Notons au passage qu’aux États-Unis, les formations d’ingénieurs sont beaucoup moins généralistes qu’elles ne le sont en France, ce qui ne contribue pas à donner aux diplômés la capacité d’analyser en profondeur et avec la rigueur nécessaire les phénomènes très spécifiques qui se sont développés à la suite des impacts des avions.

De plus, si je ne doute pas que de nombreux architectes possèdent les connaissances nécessaires à la conception générale, au bon fonctionnement d’un immeuble de grande hauteur, ainsi qu’à l’organisation des espaces engendrés, nous savons qu’ils ne possèdent pas toutes les connaissances nécessaires au calcul du fonctionnement mécanique détaillé de la structure porteuse de tels bâtiments, et qu’ils doivent toujours s’associer à de solides bureaux d’ingénierie pour mener à bien de tels projets.

Pour ce qui me concerne, je préfère faire confiance aux 10 années d’analyse du sujet avec mes élèves et aux documents scientifiques qui s’y rattachent plutôt qu’à la production hétéroclite 3 de non-spécialistes des problèmes structuraux.

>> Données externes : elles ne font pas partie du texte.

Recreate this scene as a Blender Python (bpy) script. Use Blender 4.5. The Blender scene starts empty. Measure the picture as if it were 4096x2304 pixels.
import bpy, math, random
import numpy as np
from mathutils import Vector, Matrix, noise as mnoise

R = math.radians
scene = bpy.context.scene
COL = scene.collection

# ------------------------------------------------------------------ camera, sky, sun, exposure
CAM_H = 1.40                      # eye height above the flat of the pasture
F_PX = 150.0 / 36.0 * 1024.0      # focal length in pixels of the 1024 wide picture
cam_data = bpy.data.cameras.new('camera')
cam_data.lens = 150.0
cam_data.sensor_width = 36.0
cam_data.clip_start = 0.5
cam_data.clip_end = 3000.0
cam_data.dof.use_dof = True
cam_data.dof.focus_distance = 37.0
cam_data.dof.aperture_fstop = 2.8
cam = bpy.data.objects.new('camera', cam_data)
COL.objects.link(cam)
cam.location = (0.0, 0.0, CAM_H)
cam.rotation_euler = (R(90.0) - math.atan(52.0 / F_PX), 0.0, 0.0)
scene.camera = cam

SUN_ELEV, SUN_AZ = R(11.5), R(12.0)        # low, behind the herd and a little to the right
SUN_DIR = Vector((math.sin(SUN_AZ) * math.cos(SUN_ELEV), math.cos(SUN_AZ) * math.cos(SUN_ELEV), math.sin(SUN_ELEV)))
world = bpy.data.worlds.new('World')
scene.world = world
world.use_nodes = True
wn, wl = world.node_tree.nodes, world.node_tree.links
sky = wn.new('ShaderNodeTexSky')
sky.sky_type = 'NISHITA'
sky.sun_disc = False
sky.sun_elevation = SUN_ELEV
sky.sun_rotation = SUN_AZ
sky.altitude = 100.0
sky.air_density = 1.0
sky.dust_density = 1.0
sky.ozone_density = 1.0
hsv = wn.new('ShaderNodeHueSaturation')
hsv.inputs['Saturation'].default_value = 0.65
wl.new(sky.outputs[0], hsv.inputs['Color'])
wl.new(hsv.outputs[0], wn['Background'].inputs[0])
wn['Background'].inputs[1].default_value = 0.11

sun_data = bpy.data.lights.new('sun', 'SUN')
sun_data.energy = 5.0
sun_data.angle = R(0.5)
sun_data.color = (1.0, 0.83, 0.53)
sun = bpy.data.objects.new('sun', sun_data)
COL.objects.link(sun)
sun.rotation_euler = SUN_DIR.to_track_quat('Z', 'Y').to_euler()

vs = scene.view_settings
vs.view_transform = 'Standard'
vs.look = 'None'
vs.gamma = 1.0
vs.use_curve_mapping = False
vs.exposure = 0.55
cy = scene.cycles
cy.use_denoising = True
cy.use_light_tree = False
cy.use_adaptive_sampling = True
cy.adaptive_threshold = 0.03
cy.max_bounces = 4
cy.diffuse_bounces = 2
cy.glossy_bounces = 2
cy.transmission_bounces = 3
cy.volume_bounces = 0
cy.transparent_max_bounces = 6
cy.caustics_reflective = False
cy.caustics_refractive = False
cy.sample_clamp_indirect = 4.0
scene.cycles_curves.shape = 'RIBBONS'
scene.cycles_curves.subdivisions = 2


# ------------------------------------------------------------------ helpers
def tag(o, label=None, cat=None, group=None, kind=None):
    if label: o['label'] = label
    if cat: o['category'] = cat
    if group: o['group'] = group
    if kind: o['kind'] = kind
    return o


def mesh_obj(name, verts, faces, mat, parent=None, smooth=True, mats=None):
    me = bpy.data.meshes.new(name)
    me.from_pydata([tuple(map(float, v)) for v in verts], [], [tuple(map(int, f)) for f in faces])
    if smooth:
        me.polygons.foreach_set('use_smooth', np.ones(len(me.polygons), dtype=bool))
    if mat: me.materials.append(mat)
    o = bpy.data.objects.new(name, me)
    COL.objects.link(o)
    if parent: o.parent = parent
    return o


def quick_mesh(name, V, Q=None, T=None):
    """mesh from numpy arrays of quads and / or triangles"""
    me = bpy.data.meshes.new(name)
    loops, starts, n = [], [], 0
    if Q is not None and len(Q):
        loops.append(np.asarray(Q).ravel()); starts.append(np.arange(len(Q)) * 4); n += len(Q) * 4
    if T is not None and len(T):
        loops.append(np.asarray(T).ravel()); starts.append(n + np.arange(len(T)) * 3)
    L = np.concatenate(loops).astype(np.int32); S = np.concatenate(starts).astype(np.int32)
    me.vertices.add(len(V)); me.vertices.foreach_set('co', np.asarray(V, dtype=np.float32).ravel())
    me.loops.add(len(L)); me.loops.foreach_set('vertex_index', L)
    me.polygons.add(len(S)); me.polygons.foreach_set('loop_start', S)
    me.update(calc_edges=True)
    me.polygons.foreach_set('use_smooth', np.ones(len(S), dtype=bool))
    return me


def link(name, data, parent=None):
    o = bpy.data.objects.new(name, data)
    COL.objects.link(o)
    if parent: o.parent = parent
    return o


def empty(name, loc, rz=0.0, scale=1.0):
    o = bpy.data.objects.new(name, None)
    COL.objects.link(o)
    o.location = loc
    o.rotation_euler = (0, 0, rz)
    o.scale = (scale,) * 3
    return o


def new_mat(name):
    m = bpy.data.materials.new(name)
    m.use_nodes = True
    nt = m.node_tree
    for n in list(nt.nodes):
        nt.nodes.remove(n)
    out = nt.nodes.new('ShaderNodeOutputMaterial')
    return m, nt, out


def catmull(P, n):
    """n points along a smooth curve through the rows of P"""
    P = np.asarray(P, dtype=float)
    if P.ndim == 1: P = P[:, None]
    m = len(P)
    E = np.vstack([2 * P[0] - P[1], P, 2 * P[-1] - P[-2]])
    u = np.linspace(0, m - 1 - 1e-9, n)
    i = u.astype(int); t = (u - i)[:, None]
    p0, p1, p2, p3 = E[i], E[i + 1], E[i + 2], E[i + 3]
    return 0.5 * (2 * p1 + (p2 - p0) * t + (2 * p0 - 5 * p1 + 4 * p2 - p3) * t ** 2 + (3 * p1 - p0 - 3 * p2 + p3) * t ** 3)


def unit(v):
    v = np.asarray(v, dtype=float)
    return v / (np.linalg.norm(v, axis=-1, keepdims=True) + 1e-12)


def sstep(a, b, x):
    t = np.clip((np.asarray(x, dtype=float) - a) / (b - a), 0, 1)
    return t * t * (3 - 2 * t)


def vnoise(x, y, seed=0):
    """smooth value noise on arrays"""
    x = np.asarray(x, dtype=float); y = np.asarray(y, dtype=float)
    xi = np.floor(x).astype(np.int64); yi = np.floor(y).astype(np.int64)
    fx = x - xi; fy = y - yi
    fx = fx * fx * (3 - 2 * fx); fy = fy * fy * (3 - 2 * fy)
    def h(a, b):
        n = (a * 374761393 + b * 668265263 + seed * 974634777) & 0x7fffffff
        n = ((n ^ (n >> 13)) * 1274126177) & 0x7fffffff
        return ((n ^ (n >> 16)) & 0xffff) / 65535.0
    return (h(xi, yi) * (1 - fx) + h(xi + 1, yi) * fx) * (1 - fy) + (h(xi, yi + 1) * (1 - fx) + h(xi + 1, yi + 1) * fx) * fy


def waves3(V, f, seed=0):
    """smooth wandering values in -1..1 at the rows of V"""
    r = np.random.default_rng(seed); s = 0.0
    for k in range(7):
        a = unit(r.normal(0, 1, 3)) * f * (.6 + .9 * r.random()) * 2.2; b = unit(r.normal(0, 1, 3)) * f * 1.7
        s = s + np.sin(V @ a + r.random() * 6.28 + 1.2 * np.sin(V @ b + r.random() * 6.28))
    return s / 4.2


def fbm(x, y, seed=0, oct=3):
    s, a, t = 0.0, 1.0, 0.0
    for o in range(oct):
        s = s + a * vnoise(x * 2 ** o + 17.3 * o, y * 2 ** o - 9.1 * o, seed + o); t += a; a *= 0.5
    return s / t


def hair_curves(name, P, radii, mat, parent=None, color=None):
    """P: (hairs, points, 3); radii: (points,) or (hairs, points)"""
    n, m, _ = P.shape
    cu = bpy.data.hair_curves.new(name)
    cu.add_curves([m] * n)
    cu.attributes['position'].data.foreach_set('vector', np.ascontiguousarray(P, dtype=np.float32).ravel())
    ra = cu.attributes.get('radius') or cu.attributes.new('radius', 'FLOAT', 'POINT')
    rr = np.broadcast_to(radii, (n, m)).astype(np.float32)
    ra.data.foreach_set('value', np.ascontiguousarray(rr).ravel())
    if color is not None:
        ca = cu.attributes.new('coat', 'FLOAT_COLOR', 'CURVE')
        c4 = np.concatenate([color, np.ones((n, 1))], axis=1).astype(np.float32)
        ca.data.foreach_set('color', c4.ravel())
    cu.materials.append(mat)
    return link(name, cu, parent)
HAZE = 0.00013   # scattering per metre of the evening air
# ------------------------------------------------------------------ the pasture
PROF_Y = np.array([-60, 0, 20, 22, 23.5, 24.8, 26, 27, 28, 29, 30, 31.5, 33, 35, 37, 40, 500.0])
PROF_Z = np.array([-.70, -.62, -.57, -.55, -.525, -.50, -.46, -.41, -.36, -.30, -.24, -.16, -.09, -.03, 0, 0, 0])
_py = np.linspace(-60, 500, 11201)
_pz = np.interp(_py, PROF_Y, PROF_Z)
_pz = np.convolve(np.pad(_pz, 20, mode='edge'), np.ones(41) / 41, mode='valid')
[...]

Il ne faut donc pas mélanger l’intérêt médiatique et la rigueur scientifique car les intérêts sont divergents.

Richard Gage a initié la pétition de plus de 1 000 « architectes et ingénieurs » demandant la réouverture de l’enquête. Il « démontre » l’impossibilité des vitesses d’effondrement selon le « scénario officiel » en utilisant des maquettes en carton... oubliant les lois de similitude à respecter dans toute modélisation mécanique de la sorte.

1 NDLR. Deux de ces travaux ont été publiés (sur les 10 réalisés depuis 2001). Ces analyses ont d’abord été récompensées à l’occasion d’un concours, puis diffusées : la première dans la livraison n° 49 des Cahiers de l’APK en date de mai 2005 et la deuxième dans le Cahier n° 54 de juin 2010.